EXERCISE:
Reproduce exactly, with no pictures, each line from the opening of the material down through the line containing "from mathutils import Vector, Matrix".

STORED DATA:
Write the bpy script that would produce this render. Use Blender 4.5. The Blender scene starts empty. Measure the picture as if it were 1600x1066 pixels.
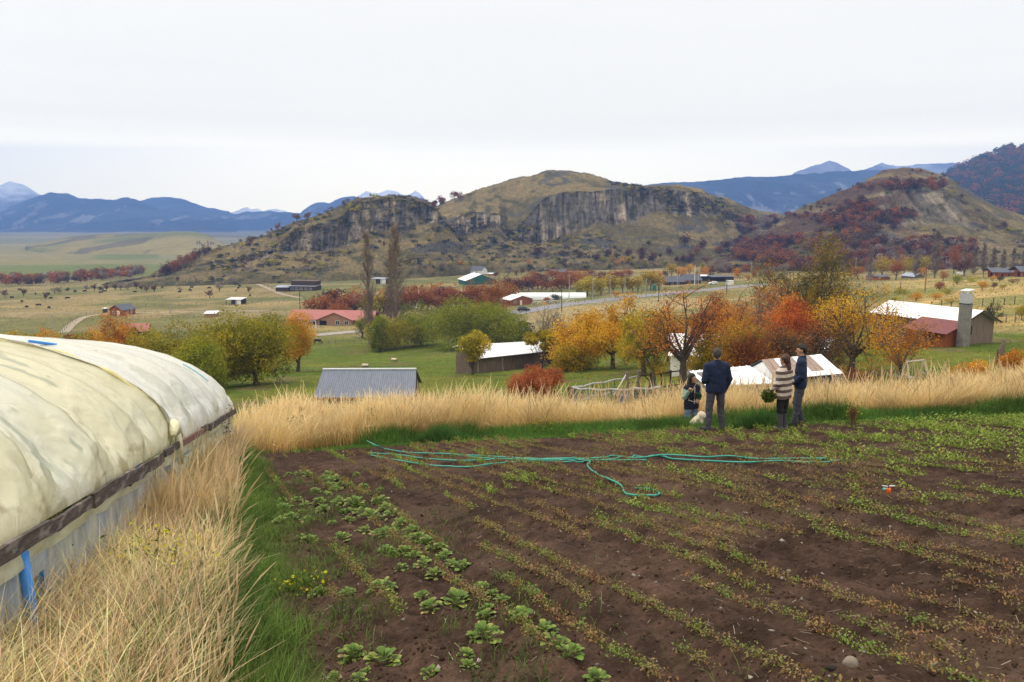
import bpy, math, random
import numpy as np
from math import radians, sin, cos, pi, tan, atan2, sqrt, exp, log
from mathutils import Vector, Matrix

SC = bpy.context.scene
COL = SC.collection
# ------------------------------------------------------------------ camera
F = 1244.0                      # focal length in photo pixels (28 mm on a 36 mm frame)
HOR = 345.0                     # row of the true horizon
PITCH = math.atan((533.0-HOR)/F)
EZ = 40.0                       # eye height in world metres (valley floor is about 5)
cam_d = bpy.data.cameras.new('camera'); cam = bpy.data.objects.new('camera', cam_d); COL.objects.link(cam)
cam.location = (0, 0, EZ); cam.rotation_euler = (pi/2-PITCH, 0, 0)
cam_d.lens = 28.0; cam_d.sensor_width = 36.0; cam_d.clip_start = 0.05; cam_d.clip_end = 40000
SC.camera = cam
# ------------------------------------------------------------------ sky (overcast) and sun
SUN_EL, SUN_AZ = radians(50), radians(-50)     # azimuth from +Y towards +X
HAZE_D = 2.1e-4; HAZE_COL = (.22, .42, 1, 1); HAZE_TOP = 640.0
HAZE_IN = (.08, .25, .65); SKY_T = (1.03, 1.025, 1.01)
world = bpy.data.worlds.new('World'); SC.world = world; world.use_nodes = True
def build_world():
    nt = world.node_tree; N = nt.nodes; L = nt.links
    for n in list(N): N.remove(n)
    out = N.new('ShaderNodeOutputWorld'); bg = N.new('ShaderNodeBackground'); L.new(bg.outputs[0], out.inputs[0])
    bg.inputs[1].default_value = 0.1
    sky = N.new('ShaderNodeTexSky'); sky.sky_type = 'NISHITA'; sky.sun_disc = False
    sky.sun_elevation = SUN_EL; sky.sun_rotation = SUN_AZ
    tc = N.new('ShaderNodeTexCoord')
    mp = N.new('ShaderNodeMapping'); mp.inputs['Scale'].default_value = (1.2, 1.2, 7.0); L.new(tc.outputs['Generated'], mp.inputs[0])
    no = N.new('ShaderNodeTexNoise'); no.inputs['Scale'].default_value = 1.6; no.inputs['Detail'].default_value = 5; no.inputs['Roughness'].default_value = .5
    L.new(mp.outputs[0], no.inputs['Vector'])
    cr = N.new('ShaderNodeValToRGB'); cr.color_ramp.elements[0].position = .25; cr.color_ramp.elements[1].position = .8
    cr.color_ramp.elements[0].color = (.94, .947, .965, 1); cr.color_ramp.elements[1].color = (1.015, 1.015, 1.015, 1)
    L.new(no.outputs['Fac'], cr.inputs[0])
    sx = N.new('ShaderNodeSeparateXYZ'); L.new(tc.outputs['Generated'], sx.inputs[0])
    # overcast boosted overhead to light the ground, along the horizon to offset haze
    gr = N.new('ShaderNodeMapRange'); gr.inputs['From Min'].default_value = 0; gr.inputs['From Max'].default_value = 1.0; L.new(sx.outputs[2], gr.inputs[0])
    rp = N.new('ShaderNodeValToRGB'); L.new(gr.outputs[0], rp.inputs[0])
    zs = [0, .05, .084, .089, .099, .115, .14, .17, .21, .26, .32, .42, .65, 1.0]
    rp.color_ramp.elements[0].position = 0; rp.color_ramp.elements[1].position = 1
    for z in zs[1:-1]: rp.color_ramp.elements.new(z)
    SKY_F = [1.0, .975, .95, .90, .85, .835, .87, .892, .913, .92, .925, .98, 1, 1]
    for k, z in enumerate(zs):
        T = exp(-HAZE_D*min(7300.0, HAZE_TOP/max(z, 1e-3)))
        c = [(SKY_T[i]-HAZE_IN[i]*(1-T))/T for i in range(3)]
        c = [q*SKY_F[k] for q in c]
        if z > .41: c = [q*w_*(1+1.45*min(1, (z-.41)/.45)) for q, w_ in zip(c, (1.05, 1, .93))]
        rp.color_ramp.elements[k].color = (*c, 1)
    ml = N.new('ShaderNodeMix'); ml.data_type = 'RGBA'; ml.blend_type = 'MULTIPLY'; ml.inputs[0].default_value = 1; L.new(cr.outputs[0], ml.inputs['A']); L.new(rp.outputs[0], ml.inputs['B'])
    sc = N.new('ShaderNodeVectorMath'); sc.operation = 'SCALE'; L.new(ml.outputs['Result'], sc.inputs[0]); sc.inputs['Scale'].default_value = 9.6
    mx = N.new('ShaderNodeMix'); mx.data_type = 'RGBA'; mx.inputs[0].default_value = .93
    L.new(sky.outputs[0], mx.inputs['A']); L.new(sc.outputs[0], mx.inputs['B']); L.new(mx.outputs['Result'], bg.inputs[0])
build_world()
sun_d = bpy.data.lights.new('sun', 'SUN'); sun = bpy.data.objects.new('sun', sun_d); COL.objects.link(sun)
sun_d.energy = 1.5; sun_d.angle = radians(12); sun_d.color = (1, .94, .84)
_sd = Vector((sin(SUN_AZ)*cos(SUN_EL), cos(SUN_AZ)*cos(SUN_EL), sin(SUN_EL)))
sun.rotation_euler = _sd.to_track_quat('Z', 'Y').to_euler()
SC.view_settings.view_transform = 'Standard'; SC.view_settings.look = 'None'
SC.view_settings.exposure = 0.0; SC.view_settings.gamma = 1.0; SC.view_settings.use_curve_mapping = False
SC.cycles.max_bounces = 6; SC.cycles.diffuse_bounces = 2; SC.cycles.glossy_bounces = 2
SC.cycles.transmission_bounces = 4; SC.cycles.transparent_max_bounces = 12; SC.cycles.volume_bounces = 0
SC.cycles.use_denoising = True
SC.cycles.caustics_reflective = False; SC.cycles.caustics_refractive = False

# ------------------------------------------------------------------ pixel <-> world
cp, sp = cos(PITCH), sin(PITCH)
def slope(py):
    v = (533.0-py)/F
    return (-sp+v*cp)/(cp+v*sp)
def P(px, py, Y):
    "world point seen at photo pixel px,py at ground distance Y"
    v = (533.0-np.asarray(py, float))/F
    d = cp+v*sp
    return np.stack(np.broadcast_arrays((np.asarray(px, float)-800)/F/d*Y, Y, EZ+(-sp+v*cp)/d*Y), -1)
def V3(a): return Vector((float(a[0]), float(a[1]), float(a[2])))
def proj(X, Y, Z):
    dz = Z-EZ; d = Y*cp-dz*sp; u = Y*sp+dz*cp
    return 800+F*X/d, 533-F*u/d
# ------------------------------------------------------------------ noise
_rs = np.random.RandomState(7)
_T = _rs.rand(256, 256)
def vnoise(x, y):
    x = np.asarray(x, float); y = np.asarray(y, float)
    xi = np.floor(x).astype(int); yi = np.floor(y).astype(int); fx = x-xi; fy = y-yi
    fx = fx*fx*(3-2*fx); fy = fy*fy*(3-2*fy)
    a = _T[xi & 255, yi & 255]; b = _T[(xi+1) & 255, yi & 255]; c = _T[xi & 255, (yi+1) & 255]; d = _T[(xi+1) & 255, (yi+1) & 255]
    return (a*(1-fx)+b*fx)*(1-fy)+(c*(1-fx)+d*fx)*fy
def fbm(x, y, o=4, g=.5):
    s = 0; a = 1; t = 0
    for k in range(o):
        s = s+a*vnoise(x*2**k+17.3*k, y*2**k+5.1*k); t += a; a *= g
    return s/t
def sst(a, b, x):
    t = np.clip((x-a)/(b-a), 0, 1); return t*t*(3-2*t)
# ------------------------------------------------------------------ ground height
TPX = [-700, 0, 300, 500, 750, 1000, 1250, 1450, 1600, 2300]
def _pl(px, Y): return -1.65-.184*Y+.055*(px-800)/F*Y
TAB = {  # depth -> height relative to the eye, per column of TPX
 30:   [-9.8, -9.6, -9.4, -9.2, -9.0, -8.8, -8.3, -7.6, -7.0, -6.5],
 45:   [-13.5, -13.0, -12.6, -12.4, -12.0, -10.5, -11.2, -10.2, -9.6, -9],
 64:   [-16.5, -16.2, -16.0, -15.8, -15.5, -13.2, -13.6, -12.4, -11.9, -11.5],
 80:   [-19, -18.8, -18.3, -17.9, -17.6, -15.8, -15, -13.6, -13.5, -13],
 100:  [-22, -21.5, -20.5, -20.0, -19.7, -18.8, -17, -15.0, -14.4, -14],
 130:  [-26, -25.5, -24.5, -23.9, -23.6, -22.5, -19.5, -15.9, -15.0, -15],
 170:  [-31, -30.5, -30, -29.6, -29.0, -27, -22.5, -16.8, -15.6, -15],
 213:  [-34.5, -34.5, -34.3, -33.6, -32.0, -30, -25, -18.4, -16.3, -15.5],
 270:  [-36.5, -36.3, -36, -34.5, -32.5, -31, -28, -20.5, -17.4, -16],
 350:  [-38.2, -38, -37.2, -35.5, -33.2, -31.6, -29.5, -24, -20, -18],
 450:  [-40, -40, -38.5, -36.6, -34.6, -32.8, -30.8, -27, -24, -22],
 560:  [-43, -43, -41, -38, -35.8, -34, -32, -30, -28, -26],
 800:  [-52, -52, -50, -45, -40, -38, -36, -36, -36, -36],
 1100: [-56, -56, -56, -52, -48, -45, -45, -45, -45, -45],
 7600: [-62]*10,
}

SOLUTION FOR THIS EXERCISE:
Write the bpy script that would produce this render. Use Blender 4.5. The Blender scene starts empty. Measure the picture as if it were 1600x1066 pixels.
import bpy, math, random
import numpy as np
from math import radians, sin, cos, pi, tan, atan2, sqrt, exp, log
from mathutils import Vector, Matrix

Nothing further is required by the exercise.